Student accommodation: which is best?

It’s that time of year again. It seems as if the semester has only just begun, yet many student accommodations are already looking for applications for the next academic year. I myself have only lived in student accommodation offered by my college, but have friends who lived in digs, hostels and at home. So here is my take on each living arrangement, the pros and cons of student living!
1. Living at home:
I am too far away from my college to commute or live at home, but I know people who have done the commute. A lot of people enjoy having all the home comforts: your own bedroom, seeing family every day, meeting up with your school friends and potentially having dinner made for you! The one drawback is probably on nights out, you may not live within taxi distance, so would have to stay with a friend. If you aren’t a party animal, living at home could be for you. Ideally, you would want to be living no more than an hour and a half away from college, and have good bus or train services. Some towns have commuter buses directly to colleges each day to make your life easier. That being said, I have also known people who have tried to commute and ended up having to switch colleges or drop out, as they had to get up very early to get in for 9am lectures, and were arriving home around nine o’clock every night. So talk to someone who is doing the same commute as you before you decide.
2. Digs:
Most people I know who have lived in digs enjoyed it. Every digs is different, some offer a room in a family house and meals are provided, while others are self-catering. If you are worried about moving away from home and feeling a little homesick, digs may be for you. However, I have also heard nightmare stories of strict elderly ladies waiting on their students to come home from nights out, asking where they’ve been and who they went out with! The drawback of may digs are that you cannot stay at the weekend, so not ideal for those living further away from college. Some digs don’t like students having friends over, and hosting a party is out of the question. If you are living in digs, you’re renting a room, not a house so you can’t do what you want. On the plus side, digs is usually a little less expensive than rented accommodation.

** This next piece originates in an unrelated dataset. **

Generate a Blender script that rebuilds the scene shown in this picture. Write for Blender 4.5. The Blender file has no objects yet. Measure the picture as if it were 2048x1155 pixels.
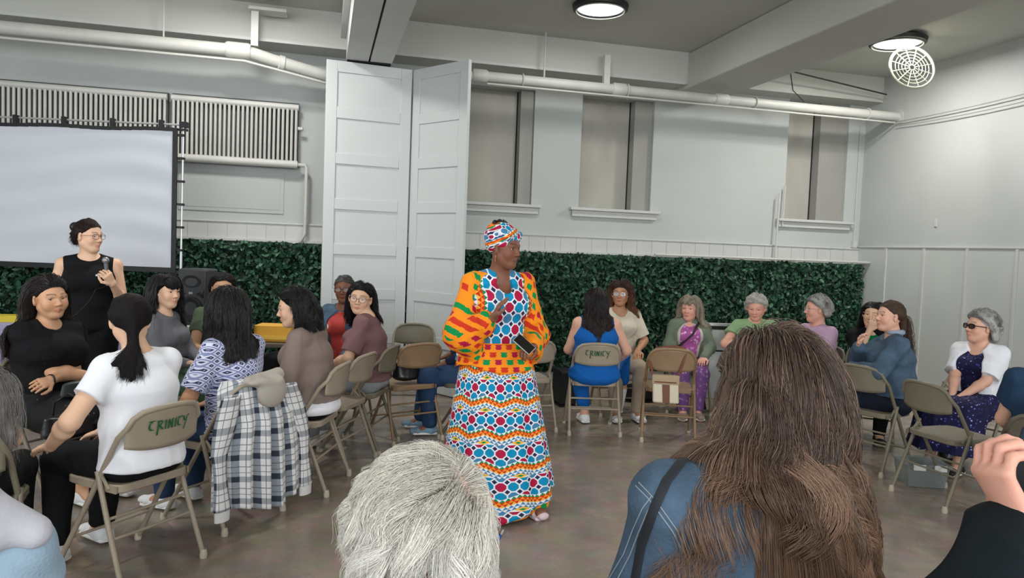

3. Private rented accommodation:
Sometimes cheaper than student accommodation offered by a college, but not always. It depends on what location you choose. Those houses or apartments closer to college will be far dearer than those on the outskirts of the city or town. Landlords can also be a bit hit and miss, some are incredibly strict but good at sorting out problems while others are completely useless, and won’t fix a problem unless the roof has caved in. Research the area you are moving into thoroughly before you sign a lease- know what you’re getting into. The benefits of private houses are that usually they come with washing machines and dryers (trust me you’ll appreciate these) and you can invite friends over without worrying about security. However, mad house parties will be unlikely as there may be families or other people who are not students living around you. You will have to be courteous to your neighbours. Bear in mind you will have monthly bills which need to be divided between your housemates and you’ll have to set up WIFI and bins when you arrive which takes about a month, therefore more organisation is required. Other drawbacks include the fact that a lot of private student houses are absolute dives, some being extremely damp and dilapidated, so view the house before you agree to anything.
4. Student accommodation provided by college:
The king of all student accommodation options in my opinion. While it may be slightly dearer, I think this option is suited better for those who are moving far away from home for college. Most are apply online and there’s no need to view houses. You are paying for convenience; your bins, WIFI, electricity and any other utilities are all paid for in advance. Book early as in some cities there is a severe shortage of student accommodation. For those just starting college, there’s usually a first year only on-campus option which I would strongly recommend as it’s a way to make friends. House parties are usually okay, depending on the level of security at the complex. With regards to having guests over, sometimes it’s no problem but in other cases sign-in is required. Student accommodations can be noisy however, and you probably will not know your housemates before you move in. But simply for the social side of college and not having to worry about monthly bills I would recommend this for at least first year. I met my best friends in student accommodation, and I am living in a different complex now and I couldn’t imagine living anywhere else! One catch is that usually a deposit is required, no monthly payments are accepted. But if you’re a social butterfly and don’t mind a bit of noise, this is your best bet!